Wednesday, May 19, 2010

INSPIRATION Céline silhouette SS//2010 ... Chloé and FW 2010//11

This Céline SS//2010 silhouette [left] is so beautiful that others had to notice it for their FW 2010//11 collections...like Chloé and Lanvin [right].



Sunday, May 16, 2010

INSPIRATION Vogue 1972 ...VOGUE 2008

A beautiful Ossie Clark dress in a Vogue photo shoot in 1972 [left]... and a picture by Steven Meisel for Vogue in 2008 [right].



Friday, May 14, 2010

A DEFINITION OF... EXECUTIVE within FW 2010//11

ex·ec·u·tive: noun [ig-zek-yuh-tiv]
During the late 70ties, as more women took on highly paid jobs traditionally held by men, 'executive' dress for women became part of the general fashion picture. It consisted of tailored suits and jackets, often in pinstripe fabric, worn either with a men shirt and tie, a turtleneck or knotted silk scarf at the neck.

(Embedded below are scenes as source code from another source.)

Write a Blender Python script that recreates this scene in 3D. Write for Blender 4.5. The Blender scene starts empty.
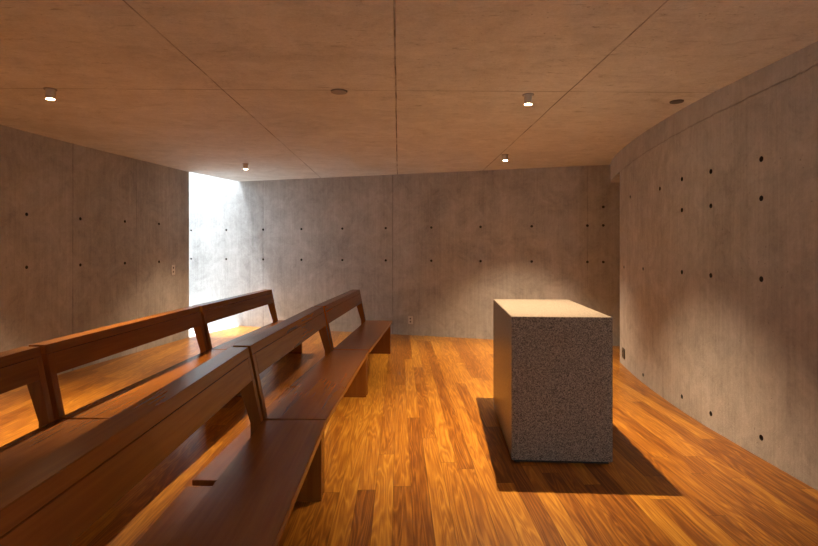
import bpy, bmesh, math, random
from mathutils import Vector, Matrix
random.seed(4)
S = bpy.context.scene
COL = S.collection

# ---------------------------------------------------------------- materials
def newmat(name):
    m = bpy.data.materials.new(name); m.use_nodes = True
    nt = m.node_tree; nt.nodes.clear()
    out = nt.nodes.new('ShaderNodeOutputMaterial')
    b = nt.nodes.new('ShaderNodeBsdfPrincipled')
    nt.links.new(b.outputs[0], out.inputs[0])
    return m, nt, b
class G:
    """tiny node helper"""
    def __init__(s, nt): s.nt = nt
    def n(s, t, **kw):
        nd = s.nt.nodes.new(t)
        for k, v in kw.items(): setattr(nd, k, v)
        return nd
    def l(s, a, b): s.nt.links.new(a, b)
    def put(s, v, sock):
        if hasattr(v, 'is_output'): s.l(v, sock)
        else: sock.default_value = v
    def math(s, op, a, b=0.0, c=None, clamp=False):
        nd = s.n('ShaderNodeMath', operation=op, use_clamp=clamp)
        s.put(a, nd.inputs[0]); s.put(b, nd.inputs[1])
        if c is not None: s.put(c, nd.inputs[2])
        return nd.outputs[0]
    def coord(s): return s.n('ShaderNodeTexCoord').outputs['Object']
    def sep(s, v):
        nd = s.n('ShaderNodeSeparateXYZ'); s.l(v, nd.inputs[0]); return nd.outputs
    def comb(s, x, y, z):
        nd = s.n('ShaderNodeCombineXYZ')
        s.put(x, nd.inputs[0]); s.put(y, nd.inputs[1]); s.put(z, nd.inputs[2]); return nd.outputs[0]
    def scale(s, v, sc, rot=(0, 0, 0)):
        nd = s.n('ShaderNodeMapping'); s.l(v, nd.inputs[0]); nd.inputs['Scale'].default_value = sc
        nd.inputs['Rotation'].default_value = rot
        return nd.outputs[0]
    def noise(s, v, sc=1, det=4, rough=.55, dist=0.0):
        nd = s.n('ShaderNodeTexNoise'); s.l(v, nd.inputs['Vector'])
        nd.inputs['Scale'].default_value = sc; nd.inputs['Detail'].default_value = det
        nd.inputs['Roughness'].default_value = rough; nd.inputs['Distortion'].default_value = dist
        return nd.outputs['Fac']
    def rng(s, v, a, b, c=0, d=1):
        nd = s.n('ShaderNodeMapRange'); s.put(v, nd.inputs[0])
        for i, q in enumerate((a, b, c, d)): s.put(q, nd.inputs[1+i])
        return nd.outputs[0]
    def ramp(s, v, stops):
        nd = s.n('ShaderNodeValToRGB'); s.l(v, nd.inputs[0]); e = nd.color_ramp.elements
        while len(e) < len(stops): e.new(.5)
        for q, (p, c) in zip(e, stops): q.position = p; q.color = (*c, 1)
        return nd.outputs[0]
    def mix(s, f, a, b, mode='MIX'):
        nd = s.n('ShaderNodeMix', data_type='RGBA', blend_type=mode)
        s.put(f, nd.inputs[0])
        for v, i in ((a, 6), (b, 7)):
            if isinstance(v, tuple): nd.inputs[i].default_value = (*v, 1)
            else: s.l(v, nd.inputs[i])
        return nd.outputs[2]
    def bump(s, h, st, dist=.01):
        nd = s.n('ShaderNodeBump'); s.l(h, nd.inputs['Height'])
        nd.inputs['Strength'].default_value = st; nd.inputs['Distance'].default_value = dist
        return nd.outputs[0]
    def line(s, v, pos, w):
        """1 on the line v = pos, 0 away from it"""
        return s.rng(s.math('ABSOLUTE', s.math('SUBTRACT', v, pos)), w*.5, w, 1, 0)

def concrete(name, tint=(1, 1, 1), vertical=True, joints=None, band=None):
    m, nt, b = newmat(name); g = G(nt); co = g.coord()
    x, y, z = g.sep(co)
    big = g.noise(co, .8, 3, .6, .5)
    blot = g.noise(co, 2.6, 8, .68, 1.2)
    st = g.scale(co, (34, 34, 1.1)) if vertical else g.scale(co, (5, 26, 6))
    streak = g.noise(st, 1, 6, .7, .3)
    wide = g.noise(g.scale(co, (2.4, 2.4, .22)) if vertical else g.scale(co, (.9, 2.0, 1)), 1, 4, .62, .6)
    fine = g.noise(co, 48 if vertical else 60, 6, .9)
    mott = g.noise(co, 14, 5, .7, .6)
    sp = g.math('ADD', g.math('MULTIPLY', streak, .15 if vertical else .12), g.math('MULTIPLY', blot, .28))
    sp = g.math('ADD', sp, g.math('MULTIPLY', big, .13))
    sp = g.math('ADD', sp, g.math('MULTIPLY', wide, .15))
    sp = g.math('ADD', sp, g.math('MULTIPLY', mott, .14))
    sp = g.math('ADD', sp, g.math('MULTIPLY', fine, .16 if vertical else .34))
    if not vertical: sp = g.rng(sp, .38, .68, .415, .625)
    t = lambda c: tuple(min(.8, c[i]*tint[i]) for i in range(3))
    col = g.ramp(sp, [(.39, t((.25, .245, .238))), (.50, t((.40, .395, .385))), (.61, t((.55, .545, .535)))])
    # darker worn patches and pale lime bloom
    worn = g.rng(g.noise(g.scale(co, (1.5, 2.6, 1.5)), 1, 9, .74, 1.6), .57, .72, 0, .36 if vertical else .34)
    col = g.mix(worn, col, t((.17, .160, .150)))
    bloom = g.rng(g.noise(g.scale(co, (1.1, 1.7, .8)), 1, 9, .76, 2.2), .56, .70, 0, .40)
    col = g.mix(bloom, col, t((.56, .55, .53)))
    pits = g.n('ShaderNodeTexVoronoi'); g.l(co, pits.inputs['Vector']); pits.inputs['Scale'].default_value = 24
    pm = g.rng(pits.outputs['Distance'], .05, .14, 1, 0)
    pr = g.math('MULTIPLY', pm, g.rng(g.noise(co, 6, 3), .53, .60, 0, 1))
    col = g.mix(g.math('MULTIPLY', pr, .5), col, t((.11, .10, .095)))
    h = g.math('ADD', g.math('MULTIPLY', streak, .35), g.math('MULTIPLY', fine, .45))
    h = g.math('ADD', h, g.math('MULTIPLY', mott, .35))
    h = g.math('SUBTRACT', h, g.math('MULTIPLY', pr, .8))
    if not vertical:
        gouge = g.rng(g.noise(g.scale(co, (4.5, 20, 4)), 1, 6, .74, 1.8), .60, .68, 0, 1)
        col = g.mix(g.math('MULTIPLY', gouge, .45), col, t((.15, .13, .12)))
        h = g.math('SUBTRACT', h, g.math('MULTIPLY', gouge, .6))
    if joints:
        for ax, pos, w, amt in joints:
            v = {'x': x, 'y': y, 'z': z}[ax]
            wob = g.math('ADD', v, g.math('MULTIPLY', g.math('SUBTRACT', g.noise(co, 2.0, 2), .5), .012))
            ln = g.line(wob, pos, w)
            brk = g.math('MULTIPLY', g.rng(g.noise(co, 3.2, 3), .36, .58, .25, 1), amt)
            col = g.mix(g.math('MULTIPLY', ln, brk), col, t((.06, .05, .045)))
            h = g.math('SUBTRACT', h, g.math('MULTIPLY', ln, amt))
    if band:
        # pour joint of the upper band: height falls with distance along y
        zz = g.math('SUBTRACT', band[0], g.math('MULTIPLY', y, band[1]))
        d = g.math('ADD', g.math('SUBTRACT', z, zz), g.math('MULTIPLY', g.math('SUBTRACT', g.noise(co, 9, 5), .5), .035))
        up = g.rng(d, -.006, .006, 0, 1)
        col = g.mix(g.math('MULTIPLY', up, .22), col, t((.50, .49, .47)))
        ln = g.line(d, 0.0, .007)
        col = g.mix(g.math('MULTIPLY', ln, .28), col, t((.14, .13, .12)))
        h = g.math('SUBTRACT', h, ln)
    g.l(col, b.inputs['Base Color'])
    b.inputs['Roughness'].default_value = .8
    b.inputs['Specular IOR Level'].default_value = .3
    g.l(g.bump(h, .75, .010), b.inputs['Normal'])
    return m

def floor_wood():
    m, nt, b = newmat('hardwood_planks'); g = G(nt); co = g.coord()
    x, y, z = g.sep(co)
    W = .104
    u = g.math('DIVIDE', g.math('ADD', x, 20), W)
    pid = g.math('FLOOR', u); fu = g.math('FRACT', u)
    wn = g.n('ShaderNodeTexWhiteNoise', noise_dimensions='1D'); g.l(pid, wn.inputs['W'])
    off = g.math('MULTIPLY', wn.outputs['Value'], 7.0)
    Lr = 2.3
    v = g.math('DIVIDE', g.math('ADD', g.math('ADD', y, 20), off), Lr)
    qid = g.math('FLOOR', v); fv = g.math('FRACT', v)
    w2 = g.n('ShaderNodeTexWhiteNoise', noise_dimensions='2D'); g.l(g.comb(pid, qid, 0), w2.inputs['Vector'])
    rnd = w2.outputs['Value']; w3 = g.sep(w2.outputs['Color'])
    shift = g.comb(g.math('MULTIPLY', w3[0], 40), g.math('MULTIPLY', w3[1], 40), 0)
    va = g.n('ShaderNodeVectorMath', operation='ADD'); g.l(co, va.inputs[0]); g.l(shift, va.inputs[1])
    pc = va.outputs[0]
    low = g.noise(g.scale(pc, (11, .8, 1)), 1, 2, .5, .5)
    rings = g.math('FRACT', g.math('MULTIPLY', low, 11))
    rings = g.math('ABSOLUTE', g.math('SUBTRACT', g.math('MULTIPLY', rings, 2), 1))
    rings = g.math('POWER', rings, 1.6)
    grain = g.noise(g.scale(pc, (120, 3.5, 1)), 1, 3, .5, .3)
    curl = g.noise(g.scale(pc, (34, 2.4, 1)), 1, 3, .55, 1.2)
    f = g.math('ADD', g.math('MULTIPLY', rings, .15), g.math('MULTIPLY', grain, .24))
    f = g.math('ADD', f, g.math('MULTIPLY', curl, .20))
    f = g.math('ADD', f, g.math('MULTIPLY', g.math('SUBTRACT', rnd, .5), .20))
    f = g.math('ADD', f, .17)
    col = g.ramp(f, [(.30, (.17, .052, .006)), (.43, (.33, .125, .014)), (.55, (.50, .225, .026)), (.70, (.68, .38, .060))])
    e1 = g.math('MINIMUM', fu, g.math('SUBTRACT', 1, fu))
    e2 = g.math('MINIMUM', fv, g.math('SUBTRACT', 1, fv))
    gap = g.math('MAXIMUM', g.rng(e1, .004, .016, 1, 0), g.rng(e2, .0004, .0014, 1, 0))
    col = g.mix(g.math('MULTIPLY', gap, .75), col, (.05, .018, .006))
    g.l(col, b.inputs['Base Color'])
    b.inputs['Roughness'].default_value = .30
    b.inputs['Specular IOR Level'].default_value = .5
    g.l(g.bump(g.math('SUBTRACT', 1, gap), .10, .002), b.inputs['Normal'])
    return m

def bench_wood(name, vert=False):
    m, nt, b = newmat(name); g = G(nt); co = g.coord()
    oi = g.n('ShaderNodeObjectInfo')
    rv = g.math('MULTIPLY', oi.outputs['Random'], 30)
    va = g.n('ShaderNodeVectorMath', operation='ADD'); g.l(co, va.inputs[0]); g.l(g.comb(rv, rv, rv), va.inputs[1])
    pc = va.outputs[0]
    s1 = (60, 60, 2.2) if vert else (60, 2.2, 60)
    s2 = (7, 7, .7) if vert else (7, .7, 7)
    grain = g.noise(g.scale(pc, s1), 1, 4, .5, .4)
    low = g.noise(g.scale(pc, s2), 1, 3, .5, .8)
    fig = g.noise(g.scale(pc, (26, 26, 1.5) if vert else (26, 1.5, 26)), 1, 3, .5, .6)
    f = g.math('ADD', g.math('MULTIPLY', grain, .35), g.math('MULTIPLY', low, .35))
    f = g.math('ADD', f, g.math('MULTIPLY', fig, .30))
    col = g.ramp(f, [(.30, (.150, .048, .006)), (.50, (.205, .070, .009)), (.70, (.260, .095, .013))])
    g.l(col, b.inputs['Base Color'])
    b.inputs['Roughness'].default_value = .26
    return m

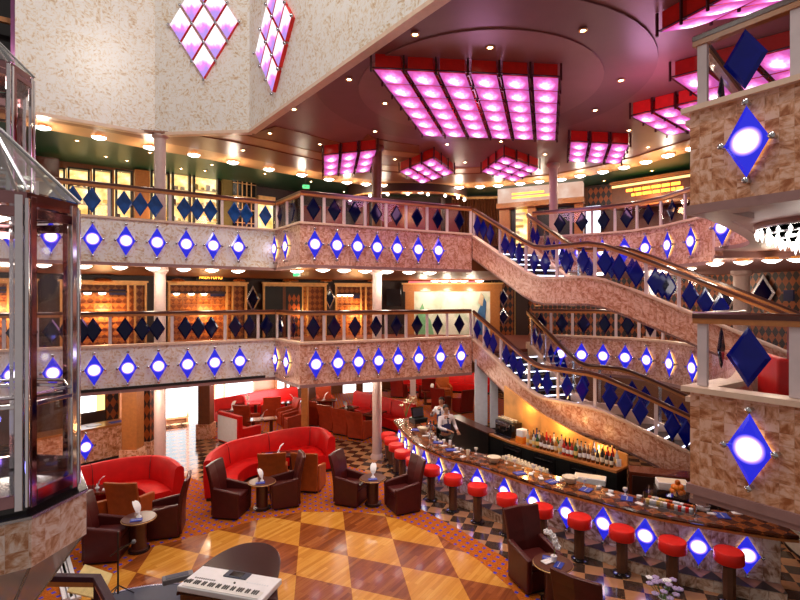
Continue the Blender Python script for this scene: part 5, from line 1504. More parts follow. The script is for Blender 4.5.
m = MB(); m.sweep([(p.x, p.y, .2) for p in FP], [(.112, 0), (-.195, 0)], closed_prof=False); m.build('footrest_tread', 'zigzag_tile', bar)
bsweep('back_panel', 'black', [(-.60, 0), (-.60, .955), (-.64, .955), (-.64, 0)], FP)
work = thing('work_bench', 'dark work bench with ice wells behind the bar', 'counter', (BP[20].x, BP[20].y, 0))
m = MB(); m.sweep([(p.x, p.y, 0) for p in BP[6:-8]], [(-.68, .04), (-.68, .86), (-1.02, .86), (-1.02, .04)]); m.build('cabinet', 'black', work)
m = MB(); m.sweep([(p.x, p.y, 0) for p in BP[6:-8]], [(-.67, .86), (-.67, .885), (-1.03, .885), (-1.03, .86)]); m.build('steel_top', 'steel', work)
# lamps on the bar front
s_world[0] = False
bf = inset_path(BP, -.20)
LB = [(402, 435), (408.5, 442.5), (417, 450), (427, 457), (441.5, 464), (458, 469.5), (479.5, 477), (507, 486.5), (536, 497), (568.5, 508), (605, 519.5), (646, 530), (698, 540), (746, 548.5)]
for i, (px, py) in enumerate(LB):
    p, d = zonpath([Vector((q.x, q.y, 0)) for q in bf], px)
    n = Vector((d.y, -d.x)); z = max(.52, min(.66, zat(py, p.y)))
    DL.put((p.x+n.x*.004, p.y+n.y*.004, .60), math.atan2(d.y, d.x), 'blue diamond lamp on the bar front, %s' % nth(i, len(LB)), 'blue diamond lamps on the bar front', (.90, 1, .84))
    if i % 2 == 0: point('blue_lamp_light', (p.x+n.x*.25, p.y+n.y*.25, .6), 1.2, (.25, .25, 1), .1)
# stools
def make_stool():
    r = thing('bar_stool', 's', 'stool')
    m = MB(); m.lathe([(.0, .61), (.20, .61), (.21, .62), (.212, .70), (.21, .775), (.198, .79), (0, .795)], (0, 0, 0), 28); m.build('seat', 'red_vinyl', r, smooth=50)
    m = MB(); m.cyl((0, 0, .56), .12, .04, 20); m.build('seat_plate', 'black', r, smooth=40)
    m = MB(); m.lathe([(.095, .03), (.095, .56)], (0, 0, 0), 8); m.build('pillar', 'stool_wood', r)
    m = MB(); m.lathe([(.15, 0), (.15, .03), (.10, .05)], (0, 0, 0), 20); m.build('foot_plate', 'black_gloss', r, smooth=40)
    return Proto(r)
ST = make_stool()
SX = [(388.5, 436), (392, 441), (399, 447), (406, 453.5), (417.5, 461), (433, 470), (453, 479.5), (477.5, 489), (507, 499.5), (542, 510.5), (579.5, 521), (623.5, 531.5), (672.5, 542.5), (727.5, 552)]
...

Vogue photo shoot 1986 [left] and a Chloé outfit for FW 2010/11 [right]... and notice the 'one hand in my pocket' style!



Wednesday, May 12, 2010

INSPIRATION Harpers Bazar 1953 ...PRADA FW 2010//11

A wonderful Tom Palumbo photography taken in 1953 for Harper's Bazaar... and an outfit of Prada's FW 2010//11 collection.


Saturday, May 8, 2010

INSPIRATION Ettore Sottsass 1981... BALENCIAGA FW 2010//11

The porcelain lamp ASHOKA by Ettore Sottsass from 1981 [left] might have been the inspiration for the multicolor block stripes dress by Balenciaga [right].
Ettore Sottsass (1917–2007) was an Italian architect and designer of the late 20th century. His body of designs included furniture, jewellery, glass, lighting and office machine design. In 1981, Sottsass and an international group of young architects and designers, came together to form the Memphis Group. A night of drinking and listening to Bob Dylan’s ‘’Stuck Inside of Mobile With the Memphis Blues Again’’ gave the group its name. Memphis was launched with a collection of 40 pieces of furniture, ceramics, lighting, glass and textiles which featured fluorescent colors, slick surfaces, intentionally lop-sided shapes and squiggley laminate patterns. The group's colourful, ironic pieces were considerably different from his earlier, more strictly modernist work, and that was hailed as one of the most characteristic examples of Post-modernism in design and the arts.
Sottsass described Memphis in a 1986 Chicago Tribune article: "Memphis is like a very strong drug. You cannot take too much. I don't think anyone should put only Memphis around: It's like eating only cake."




Wednesday, May 5, 2010

A DEFINITION OF... CASUALNESS within FW 2010//11

cas-u-al-ness: noun (kaz̸h′o̵̅o̅ əl) freedom of constrain; careless grace; everyday...
Unquestionably casual is the right definition for these three total black outfits from Calvin Klein [left] Chloé [center] and Stella McCartney [right]. Sweaters and pants we do not see very often on the catwalk.



Saturday, May 1, 2010

INSPIRATION Grey Gardens 1975... CHLOé FW 2010//11

Edith Bouvier Beales...the mood, the colors... so 70ties
Grey Gardens is a 1975 documentary film by Albert Maysles and David Maysles. The film depicts the everyday lives of the two Edith Beales, a reclusive socialite mother and daughter of the same name who lived at Grey Gardens, a decrepit mansion at 3 West End Road in the wealthy Georgica Pond neighborhood of East Hampton. The film was screened at the 1976 Cannes Film Festival , but was not entered into the main competition. "Big Edie" Ewing Bouvier Beale and her daughter Edith "Little Edie" Bouvier Beale were the aunt and first cousin of Jacqueline Bouvier Kennedy Onassis. The two women lived together at Grey Gardens for decades with limited funds, resulting in squalor and almost total isolation. In the fall of 1971 and throughout 1972, their living conditions—their house was infested by fleas, inhabited by numerous cats and raccoons, deprived of running water, and filled with garbage and decay—were exposed as the result of an article in the National Enquirer and a cover story in New York Magazine after a series of inspections by the Suffolk County Health Department. With the Beale women facing eviction and the razing of their home, in the summer of 1972 Jacqueline Onassis and her sister Lee Radziwill provided the necessary funds to stabilize and repair the dilapidated house so that it would meet Village codes.
Albert and David Maysles became interested in their story and received permission to film a documentary about the women, which was released in 1976 to wide critical acclaim. Their direct cinema technique left the women to tell their own stories.